Très franchement, le droit de réponse de Stéphane M. m’a glacé. Alors que les femmes ayant témoigné quant aux comportements dont elles ont été victimes l’ont souvent fait sous couvert de l’anonymat, il identifie en retour très clairement chacune d’entre elles, laissant un horrible goût de « t’as vu, je sais où t’habites ». En le lisant, j’ai eu l’impression de lire l’exacte preuve des dynamiques prédatrices dénoncées.

Reprenons. Que diable fous-je ici, donc ? Déjà pour exprimer tout ça. Parce que, comme le dit Stéphanie Nicot, je crois résolument qu’on ne peut avancer qu’ensemble. Et, là aussi, ce sont des évidences (mais le fait qu’on doive les dire montre qu’en fait non) : d’une, pour partager toute ma révolte ; de deux, pour dire toute ma compassion et ma solidarité aux personnes qui se trouvent, ici ou ailleurs, à subir et à devoir naviguer à travers des dynamiques de pouvoir et de domination sexuelle là où d’autres ont le merveilleux luxe d’en être ignorants et de ne pouvoir se préoccuper que de leur boulot – et donc, « de ne pas voir où est le problème ».

Et du coup, pour déclarer très clairement que si vous ne voyez pas le problème, ce n’est pas qu’il n’y en a pas, hein. C’est que vous devez, de toute urgence, apprendre à voir en quoi ces dynamiques puent la charogne. Et si vous avez du mal, parce que houlà, ça vous secoue un peu les préjugés quand même, eh bien, restons dans des domaines de fiction : commencez par regarder The Morning Show, que, humblement, j’ai trouvé renversant d’intelligence et d’écriture (et aussi de tragique humanité).

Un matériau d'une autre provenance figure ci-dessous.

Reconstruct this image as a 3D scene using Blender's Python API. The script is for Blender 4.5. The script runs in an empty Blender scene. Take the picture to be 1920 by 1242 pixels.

Une pétition a été mise en ligne pour exprimer clairement le désir de voir les choses changer. C’est ici.

Note de service : je laisse pour l’instant les commentaires ouverts, mais je les surveille avec une claymore à la main, et je modérerai avec tout l’énervement d’un Highlander face aux Anglais ; je les fermerai sans préavis si je juge que ça part en sucette. Merci de toujours rester excellent·es envers les unes et les autres.